7 May 2017 to 2 June 2017
Nordita, Stockholm
Europe/Stockholm timezone

The Dark Milky Way: Probing our Galaxy’s Hidden Gas

19 May 2017, 11:00
20m
122:026 (Nordita, Stockholm)

122:026

Nordita, Stockholm

Speaker

Van Hiep Nguyen

Description

Many studies have proved the existence of the “dark interstellar medium” (dark ISM) which is not detected by traditional radio emissions from atomic hydrogen (HI) and carbon monoxide (CO) molecules. In recent years, OH has emerged as a powerful indicator of dark-ISM. In this study, we use HI and OH data from the Arecibo Millennium survey (Heiles and Troland 2003) which observed absorption and emission pairs towards 79 extragalatic radio continuum sources. The Λ-doubling transitions of ground-state OH at 1665.402 and 1667.359 MHz were observed along with HI towards 48 of the 79 survey positions. By newly reducing this unpublished data, OH absorption was detected in 23 lines- of-sight, we find that the OH 1665 and 1667 lines satisfy the optically thin assumption with the optical depth τ less than 0.25 and they are in general not in Local Thermal Equilibrium.
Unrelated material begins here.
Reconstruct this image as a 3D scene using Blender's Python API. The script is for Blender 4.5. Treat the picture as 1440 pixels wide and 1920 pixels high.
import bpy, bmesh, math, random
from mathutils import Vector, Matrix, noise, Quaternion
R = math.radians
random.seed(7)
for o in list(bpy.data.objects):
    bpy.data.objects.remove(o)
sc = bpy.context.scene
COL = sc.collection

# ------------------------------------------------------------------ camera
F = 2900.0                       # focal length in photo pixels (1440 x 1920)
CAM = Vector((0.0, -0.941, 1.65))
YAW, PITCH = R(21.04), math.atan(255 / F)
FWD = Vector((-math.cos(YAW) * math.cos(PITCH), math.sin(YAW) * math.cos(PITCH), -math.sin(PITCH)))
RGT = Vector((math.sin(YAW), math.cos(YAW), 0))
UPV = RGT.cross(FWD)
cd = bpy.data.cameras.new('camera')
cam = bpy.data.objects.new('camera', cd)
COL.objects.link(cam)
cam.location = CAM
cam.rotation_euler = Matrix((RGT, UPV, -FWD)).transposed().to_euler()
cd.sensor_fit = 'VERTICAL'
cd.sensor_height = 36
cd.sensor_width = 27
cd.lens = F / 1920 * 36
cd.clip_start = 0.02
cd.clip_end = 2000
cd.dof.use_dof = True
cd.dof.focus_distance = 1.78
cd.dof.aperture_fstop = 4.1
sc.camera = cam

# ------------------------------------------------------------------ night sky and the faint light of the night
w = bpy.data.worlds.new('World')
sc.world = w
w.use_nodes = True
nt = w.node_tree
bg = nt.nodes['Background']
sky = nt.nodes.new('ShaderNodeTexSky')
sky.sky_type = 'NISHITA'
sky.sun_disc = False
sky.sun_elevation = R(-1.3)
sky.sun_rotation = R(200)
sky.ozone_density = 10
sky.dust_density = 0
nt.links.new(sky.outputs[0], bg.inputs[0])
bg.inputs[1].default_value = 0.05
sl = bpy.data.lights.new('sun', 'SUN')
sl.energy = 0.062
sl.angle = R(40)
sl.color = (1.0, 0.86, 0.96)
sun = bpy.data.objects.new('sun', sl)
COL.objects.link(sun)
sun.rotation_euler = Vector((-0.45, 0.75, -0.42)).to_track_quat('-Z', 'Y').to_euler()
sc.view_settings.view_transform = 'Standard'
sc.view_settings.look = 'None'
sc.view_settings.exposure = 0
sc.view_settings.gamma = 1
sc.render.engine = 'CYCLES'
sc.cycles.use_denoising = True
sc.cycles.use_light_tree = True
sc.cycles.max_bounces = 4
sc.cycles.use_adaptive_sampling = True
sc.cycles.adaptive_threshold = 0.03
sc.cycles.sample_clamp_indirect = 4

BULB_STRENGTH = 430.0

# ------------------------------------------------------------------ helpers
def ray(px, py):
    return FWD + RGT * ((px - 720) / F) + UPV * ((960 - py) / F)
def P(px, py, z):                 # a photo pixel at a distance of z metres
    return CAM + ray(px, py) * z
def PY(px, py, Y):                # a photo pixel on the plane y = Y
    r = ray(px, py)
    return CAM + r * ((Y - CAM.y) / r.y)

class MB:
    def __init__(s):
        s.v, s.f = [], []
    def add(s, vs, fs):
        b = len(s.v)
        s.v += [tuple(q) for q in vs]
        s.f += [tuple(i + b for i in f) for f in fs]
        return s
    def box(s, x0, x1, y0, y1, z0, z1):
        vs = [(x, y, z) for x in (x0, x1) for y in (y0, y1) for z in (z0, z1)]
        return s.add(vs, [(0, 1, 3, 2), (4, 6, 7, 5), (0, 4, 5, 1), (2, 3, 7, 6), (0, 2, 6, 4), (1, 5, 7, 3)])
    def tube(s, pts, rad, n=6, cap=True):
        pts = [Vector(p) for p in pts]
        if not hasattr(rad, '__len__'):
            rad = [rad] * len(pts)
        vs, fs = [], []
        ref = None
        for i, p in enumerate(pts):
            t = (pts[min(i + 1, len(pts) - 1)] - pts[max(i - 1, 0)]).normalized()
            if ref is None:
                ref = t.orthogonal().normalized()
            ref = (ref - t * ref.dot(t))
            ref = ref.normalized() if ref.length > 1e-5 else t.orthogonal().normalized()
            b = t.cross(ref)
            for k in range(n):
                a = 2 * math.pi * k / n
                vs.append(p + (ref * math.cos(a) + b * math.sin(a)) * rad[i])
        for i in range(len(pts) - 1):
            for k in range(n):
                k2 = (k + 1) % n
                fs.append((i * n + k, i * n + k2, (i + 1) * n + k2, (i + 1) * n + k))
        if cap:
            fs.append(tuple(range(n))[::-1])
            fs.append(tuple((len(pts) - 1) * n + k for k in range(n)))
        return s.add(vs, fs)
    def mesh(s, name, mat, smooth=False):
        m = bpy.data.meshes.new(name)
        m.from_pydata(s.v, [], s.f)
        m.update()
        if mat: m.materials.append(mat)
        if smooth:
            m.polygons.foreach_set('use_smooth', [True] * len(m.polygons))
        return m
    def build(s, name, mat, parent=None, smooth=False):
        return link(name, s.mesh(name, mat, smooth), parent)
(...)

By comparing the thermal dust data from Planck satellite (Release 1.2) and the Sloan Digital Sky Survey (Schlafly et al. 2011) with HI data from Millennium survey, we confirm the tight linear correlations between optical depth τ353, dust radiance R, reddening E(B-V) and the total proton column density N(H). We estimate the molecular hydrogen column densities N(H2)=1⁄2[N(H)-N(HI)] from these linear relationships and hence the OH abundance ratio XOH=N(OH)/N(H2), for which few literature measurement exist. The XOH ratios derived from the three N(H) proxies are consistent and appear to be constant around 5.0×10-6. Since these results are obtained in a wide ranges of longitude l and latitude b with some sightlines through the Galactic plane, it suggests that OH main lines are excellent tracers of molecular gas in the interstellar medium including regimes where the usefulness of CO is compromised.